この結果、本実施の形態では、エアタンク5内の圧力Pに拘わらず、電動モータ3の駆動電流Iは、最大電流Imaxよりも小さい値に制限されている。このため、他の電気機器19等を使用したことによって一時的に電源電圧Vが低下して電動モータ3の回転速度Nが低下するときでも、制御回路14の回転速度制御部16は、電動モータ3の駆動電流Iを最大電流Imaxまで増加させることができる。この結果、電圧低下が生じても、電動モータ3の回転速度Nの変動(低下)を抑制することができるから、電動モータ3等の不快音を抑えることができると共に、使用者による故障の誤認をなくすことができる。
また、本実施の形態では、圧力判定値P0は、電動モータ3を初期速度Nsで駆動したときに、電動モータ3の駆動電流Iが制限電流Iaを超えるときの圧力の値に設定している。このため、電源電圧Vが定格電圧V0に近いときには、エアタンク5内の圧力Pが圧力判定値P0を超えるか否かに拘わらず、電動モータ3には制限電流Ia以下の駆動電流Iを供給することができる。従って、電源電圧Vが定格電圧V0に近いときには、常に電動モータ3を最大電流Imaxよりも小さい電流で駆動することができ、電動モータ3の駆動電流Iに対してマージンを確保することができる。これにより、電源電圧Vが定格電圧V0よりも低下したときには、電動モータ3の駆動電流Iを増加させることができ、電動モータ3の回転速度Nの変動を抑制することができる。
なお、実施の形態では、図2中の回転速度制御部16および図4中のステップ8が回転速度制御手段の具体例を示している。また、図4中のステップ3が圧力判定手段の具体例を示し、ステップ4が初期速度出力手段の具体例を示し、ステップ7が制限速度出力手段の具体例を示している。
また、実施の形態では、回転速度指令部15は、図3に示す制限速度マップ17を用いて、圧力Pから制限速度Na(P)を演算する構成とした。しかし、本発明はこれに限らず、例えば数式を用いて圧力Pから制限速度Na(P)を演算する構成としてもよい。この場合、例えば圧力Pに比例して制限速度Na(P)を減少させるものである。

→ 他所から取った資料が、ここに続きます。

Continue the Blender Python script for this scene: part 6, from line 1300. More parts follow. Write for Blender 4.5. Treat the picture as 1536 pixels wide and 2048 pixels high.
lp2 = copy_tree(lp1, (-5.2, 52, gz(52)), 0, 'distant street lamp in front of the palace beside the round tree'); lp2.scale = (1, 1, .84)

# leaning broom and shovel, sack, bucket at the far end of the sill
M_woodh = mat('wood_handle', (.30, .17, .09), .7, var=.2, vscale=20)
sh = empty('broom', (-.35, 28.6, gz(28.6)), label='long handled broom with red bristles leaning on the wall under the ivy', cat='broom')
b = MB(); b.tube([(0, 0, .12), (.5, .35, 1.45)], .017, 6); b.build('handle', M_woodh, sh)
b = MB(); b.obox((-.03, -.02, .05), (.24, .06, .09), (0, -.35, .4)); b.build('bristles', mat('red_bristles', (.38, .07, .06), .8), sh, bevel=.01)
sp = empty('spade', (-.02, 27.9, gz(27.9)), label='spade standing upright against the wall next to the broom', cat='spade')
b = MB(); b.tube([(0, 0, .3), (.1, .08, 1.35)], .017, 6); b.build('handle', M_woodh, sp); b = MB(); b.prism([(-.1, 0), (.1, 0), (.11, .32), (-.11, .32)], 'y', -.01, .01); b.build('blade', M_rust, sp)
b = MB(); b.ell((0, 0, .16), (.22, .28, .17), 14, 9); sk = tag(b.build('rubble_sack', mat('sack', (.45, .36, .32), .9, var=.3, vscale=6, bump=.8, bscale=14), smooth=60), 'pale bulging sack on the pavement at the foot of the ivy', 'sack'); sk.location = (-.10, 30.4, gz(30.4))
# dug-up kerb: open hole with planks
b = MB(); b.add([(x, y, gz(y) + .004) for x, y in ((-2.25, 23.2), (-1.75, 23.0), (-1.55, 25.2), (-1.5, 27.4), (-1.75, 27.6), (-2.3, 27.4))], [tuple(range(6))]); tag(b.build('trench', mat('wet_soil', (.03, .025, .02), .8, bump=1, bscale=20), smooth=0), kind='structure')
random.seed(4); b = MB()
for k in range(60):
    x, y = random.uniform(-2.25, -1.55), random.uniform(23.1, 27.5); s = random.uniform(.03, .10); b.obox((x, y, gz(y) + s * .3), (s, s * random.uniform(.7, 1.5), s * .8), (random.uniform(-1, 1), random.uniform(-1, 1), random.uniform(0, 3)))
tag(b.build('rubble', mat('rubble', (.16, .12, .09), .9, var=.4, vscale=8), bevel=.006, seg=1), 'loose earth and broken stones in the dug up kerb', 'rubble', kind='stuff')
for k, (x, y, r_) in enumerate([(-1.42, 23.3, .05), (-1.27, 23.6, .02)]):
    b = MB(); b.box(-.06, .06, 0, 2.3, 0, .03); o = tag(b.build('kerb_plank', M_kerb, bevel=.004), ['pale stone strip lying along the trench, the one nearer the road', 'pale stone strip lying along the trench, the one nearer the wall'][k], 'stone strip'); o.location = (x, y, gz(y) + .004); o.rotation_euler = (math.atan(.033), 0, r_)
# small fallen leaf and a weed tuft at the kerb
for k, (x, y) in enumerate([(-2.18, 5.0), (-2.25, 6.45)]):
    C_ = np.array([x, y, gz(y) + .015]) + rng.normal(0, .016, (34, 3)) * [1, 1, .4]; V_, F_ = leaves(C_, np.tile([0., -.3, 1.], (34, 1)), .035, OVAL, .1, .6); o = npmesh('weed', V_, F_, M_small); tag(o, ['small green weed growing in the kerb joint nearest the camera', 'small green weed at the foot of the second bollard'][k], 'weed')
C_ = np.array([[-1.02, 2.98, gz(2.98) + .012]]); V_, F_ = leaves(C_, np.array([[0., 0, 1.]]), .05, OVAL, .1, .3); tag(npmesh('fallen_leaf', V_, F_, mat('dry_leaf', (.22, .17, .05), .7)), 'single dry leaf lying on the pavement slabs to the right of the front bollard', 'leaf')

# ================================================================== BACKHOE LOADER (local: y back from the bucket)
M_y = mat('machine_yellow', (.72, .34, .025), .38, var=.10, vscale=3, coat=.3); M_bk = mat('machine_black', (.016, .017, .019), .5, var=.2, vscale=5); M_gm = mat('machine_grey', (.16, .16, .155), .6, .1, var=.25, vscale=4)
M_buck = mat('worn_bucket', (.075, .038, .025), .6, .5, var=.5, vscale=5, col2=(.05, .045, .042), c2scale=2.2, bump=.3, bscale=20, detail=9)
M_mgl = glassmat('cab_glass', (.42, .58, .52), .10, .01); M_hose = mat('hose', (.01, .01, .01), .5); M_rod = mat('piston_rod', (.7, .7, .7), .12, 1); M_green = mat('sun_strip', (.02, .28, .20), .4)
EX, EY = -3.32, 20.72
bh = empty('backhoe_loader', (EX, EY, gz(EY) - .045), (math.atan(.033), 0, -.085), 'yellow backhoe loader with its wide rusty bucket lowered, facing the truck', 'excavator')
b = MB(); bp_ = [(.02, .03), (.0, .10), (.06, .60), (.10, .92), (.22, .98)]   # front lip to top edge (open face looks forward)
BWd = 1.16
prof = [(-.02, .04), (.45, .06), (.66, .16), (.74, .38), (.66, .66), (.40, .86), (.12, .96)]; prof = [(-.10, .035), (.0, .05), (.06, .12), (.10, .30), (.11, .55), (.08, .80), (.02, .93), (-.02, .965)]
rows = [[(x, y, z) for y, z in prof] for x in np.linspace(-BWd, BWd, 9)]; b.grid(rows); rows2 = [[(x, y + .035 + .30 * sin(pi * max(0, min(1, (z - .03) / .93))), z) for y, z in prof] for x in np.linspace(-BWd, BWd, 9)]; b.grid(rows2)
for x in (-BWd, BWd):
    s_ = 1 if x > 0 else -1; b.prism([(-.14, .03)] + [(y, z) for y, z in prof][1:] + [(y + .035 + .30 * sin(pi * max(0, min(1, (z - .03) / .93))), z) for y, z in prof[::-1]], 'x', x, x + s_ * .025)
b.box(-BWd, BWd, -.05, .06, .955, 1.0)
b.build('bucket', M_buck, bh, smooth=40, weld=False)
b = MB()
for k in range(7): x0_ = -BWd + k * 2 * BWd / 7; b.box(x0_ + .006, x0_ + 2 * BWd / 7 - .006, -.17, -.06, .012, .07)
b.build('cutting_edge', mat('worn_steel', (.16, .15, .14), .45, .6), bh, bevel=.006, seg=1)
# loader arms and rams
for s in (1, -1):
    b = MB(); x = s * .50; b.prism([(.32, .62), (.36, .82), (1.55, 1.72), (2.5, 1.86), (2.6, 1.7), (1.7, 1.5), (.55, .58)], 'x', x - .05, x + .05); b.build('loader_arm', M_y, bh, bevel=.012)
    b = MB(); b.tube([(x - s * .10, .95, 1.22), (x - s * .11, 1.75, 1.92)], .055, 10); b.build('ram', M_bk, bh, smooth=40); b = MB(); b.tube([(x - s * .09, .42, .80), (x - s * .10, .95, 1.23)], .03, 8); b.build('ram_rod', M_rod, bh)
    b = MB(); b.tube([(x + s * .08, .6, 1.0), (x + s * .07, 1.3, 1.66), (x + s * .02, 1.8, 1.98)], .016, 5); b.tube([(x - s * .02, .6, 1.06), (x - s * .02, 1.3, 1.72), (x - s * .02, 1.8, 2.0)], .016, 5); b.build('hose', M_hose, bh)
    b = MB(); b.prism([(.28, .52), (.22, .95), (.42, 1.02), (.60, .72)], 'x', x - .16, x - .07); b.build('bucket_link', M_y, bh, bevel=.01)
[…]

また、実施の形態では、圧力判定値P0、初期速度Ns、制限速度Na(P)、制限電流Ia、最大電流Imax等として具体的な数値を例示した。しかし、本発明は、実施の形態で例示した数値に限定されるものではなく、個々の数値を自由に設定できるのは勿論である。
さらに、実施の形態では、圧縮機として空気圧縮機2を例に挙げて説明したが、窒素等の他の気体を圧縮する圧縮機、または冷媒等の流体を圧縮する圧縮機に適用してもよい。